先述したとおり、理事会は1〜3ヶ月に1回程度と比較的高頻度で開催されます。理事の半数以上が出席しないと理事会が成立しないと管理規約で決められていることもあり、安易に欠席することもできません。また定例理事会に出席するだけでなく、役員になると管理費・修繕積立金を管理したり、総会を実施したりとさまざまな業務負担があります。

理事会への出席や各種業務という住民の時間的・精神的な負担が軽減されるのが、理事会なしマンションの大きなメリットです。「理事になることを拒否する」「理事会活動に積極的に参加しない役員がいる」などのトラブルも避けることができます。

メリット2:専門知識をもった役員で運営できる

大規模修繕や予算管理など、マンション管理には高度な専門知識が必要になります。区分所有者は専門知識を持っているとは限らないため、スムーズに業務が進まなかったり、正しい結論を導き出すことが難しかったりするでしょう。

理事会なしマンションでは、マンション管理士などの専門知識を持った人に維持管理を任せられます。マンションというのは非常に高額な資産です。管理業務の品質向上が期待できるのは、大きなメリットといえるでしょう。また騒音問題など住民同士のトラブル解決も理事会の業務のひとつですが、第三者が入ることで対処しやすくなります。

理事会なしマンションのデメリット

デメリット1:管理費が高くなる

区分所有者から理事会役員を選ばず、マンションの維持管理を専門家に委託するということは、委託費が発生するということ。必然的に毎月住民がおさめる管理費の値上げにもつながります。管理会社の対応しだいで、管理費や修繕費が高騰してしまう恐れもあるでしょう。

試しに外部専門家を入れてみて、うまくいかなかったら元に戻せばいいと思う方もいるかもしれません。
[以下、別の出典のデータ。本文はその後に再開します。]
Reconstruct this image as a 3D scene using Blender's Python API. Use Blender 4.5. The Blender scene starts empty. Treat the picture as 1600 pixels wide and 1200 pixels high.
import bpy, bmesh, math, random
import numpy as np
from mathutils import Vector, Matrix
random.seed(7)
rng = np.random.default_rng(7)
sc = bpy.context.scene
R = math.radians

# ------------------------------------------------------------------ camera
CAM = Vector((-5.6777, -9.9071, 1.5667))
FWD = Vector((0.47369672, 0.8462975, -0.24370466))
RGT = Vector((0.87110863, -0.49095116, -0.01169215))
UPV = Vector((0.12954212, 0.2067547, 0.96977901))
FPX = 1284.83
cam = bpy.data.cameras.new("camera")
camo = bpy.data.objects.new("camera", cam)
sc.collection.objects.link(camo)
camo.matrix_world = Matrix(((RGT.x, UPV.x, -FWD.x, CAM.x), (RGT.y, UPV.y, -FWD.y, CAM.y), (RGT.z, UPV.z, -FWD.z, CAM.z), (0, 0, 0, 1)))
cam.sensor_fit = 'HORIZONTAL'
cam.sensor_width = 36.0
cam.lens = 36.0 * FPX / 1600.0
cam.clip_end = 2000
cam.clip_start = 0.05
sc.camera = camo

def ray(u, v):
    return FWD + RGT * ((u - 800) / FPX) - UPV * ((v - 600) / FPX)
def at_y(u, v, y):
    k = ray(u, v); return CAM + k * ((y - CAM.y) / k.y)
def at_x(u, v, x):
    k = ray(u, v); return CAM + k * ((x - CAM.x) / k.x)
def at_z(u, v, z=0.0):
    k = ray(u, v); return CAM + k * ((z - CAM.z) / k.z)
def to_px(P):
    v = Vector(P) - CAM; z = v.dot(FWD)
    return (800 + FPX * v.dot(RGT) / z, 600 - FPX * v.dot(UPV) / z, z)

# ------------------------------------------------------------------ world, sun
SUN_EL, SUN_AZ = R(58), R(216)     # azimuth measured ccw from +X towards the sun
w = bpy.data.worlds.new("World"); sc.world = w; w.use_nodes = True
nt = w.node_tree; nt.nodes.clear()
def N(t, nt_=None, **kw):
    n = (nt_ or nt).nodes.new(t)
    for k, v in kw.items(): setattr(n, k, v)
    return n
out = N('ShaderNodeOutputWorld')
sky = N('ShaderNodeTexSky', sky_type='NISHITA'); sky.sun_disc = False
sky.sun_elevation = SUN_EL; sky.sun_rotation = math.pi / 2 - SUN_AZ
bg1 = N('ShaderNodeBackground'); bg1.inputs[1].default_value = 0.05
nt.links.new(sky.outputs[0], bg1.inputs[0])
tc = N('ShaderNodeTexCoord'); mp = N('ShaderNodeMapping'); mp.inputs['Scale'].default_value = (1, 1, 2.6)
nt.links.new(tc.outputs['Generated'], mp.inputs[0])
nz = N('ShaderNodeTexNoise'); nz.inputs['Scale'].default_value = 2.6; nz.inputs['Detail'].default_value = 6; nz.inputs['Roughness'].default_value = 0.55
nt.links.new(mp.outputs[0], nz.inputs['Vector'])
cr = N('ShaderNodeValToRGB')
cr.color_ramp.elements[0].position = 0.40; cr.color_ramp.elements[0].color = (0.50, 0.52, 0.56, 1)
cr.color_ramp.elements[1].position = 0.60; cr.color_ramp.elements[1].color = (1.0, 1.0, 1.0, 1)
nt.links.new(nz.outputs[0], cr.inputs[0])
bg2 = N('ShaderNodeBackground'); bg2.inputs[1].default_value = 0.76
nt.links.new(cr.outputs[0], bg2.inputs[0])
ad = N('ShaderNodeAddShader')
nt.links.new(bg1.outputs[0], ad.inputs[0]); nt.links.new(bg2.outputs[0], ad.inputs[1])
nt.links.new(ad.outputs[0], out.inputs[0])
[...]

しかし一度理事会をなくしてしまうと元に戻すのは難しいため、運営スタイルを変更するときには慎重に検討することが大切です。

デメリット2:住民の意見が反映されにくい

理事会なしマンションでは、住民の意見が反映されにくくなるのもデメリットです。住民が望んでいる管理方針が採用され続けるとも限りません。定期的な住民アンケートを実施するなど、住民の意見を管理に取り入れられるような工夫が必要になるでしょう。

また透明性の高い運営をするため、区分所有者全員で管理会社の業務についてチェックできる体制も必要です。レポートを提出してもらい、管理組合員であれば誰でもインターネットで閲覧できる状態にするなどの方法があります。

デメリット3:マンション住民の自治意識が低下する

理事会役員として区分所有者自身がマンション管理に参加することは、自分が住むマンションについて深く考えるきっかけにもなっていました。「自分自身でマンションの環境をよくしていこう」「資産価値が保てるのであれば修繕積立金の値上げも納得できる」など意識が高まることもあります。

第三者にマンション管理を任せっきりにすると、区分所有者の自治意識が低くなってしまう危険性もあるでしょう。また住民同士の交流が減ってしまうことも懸念されます。

マンションの管理方法は慎重に検討しよう

住民の高齢化や役員のなり手不足から、理事会なしマンションは増加傾向にあります。マンション管理における区分所有者の業務負担は減らせるものの、管理費が高くなったり住民の意識が薄くなったりと注意点もあるのが事実です。メリットとデメリットの両面を検討したうえで、どのように管理していくか決めましょう。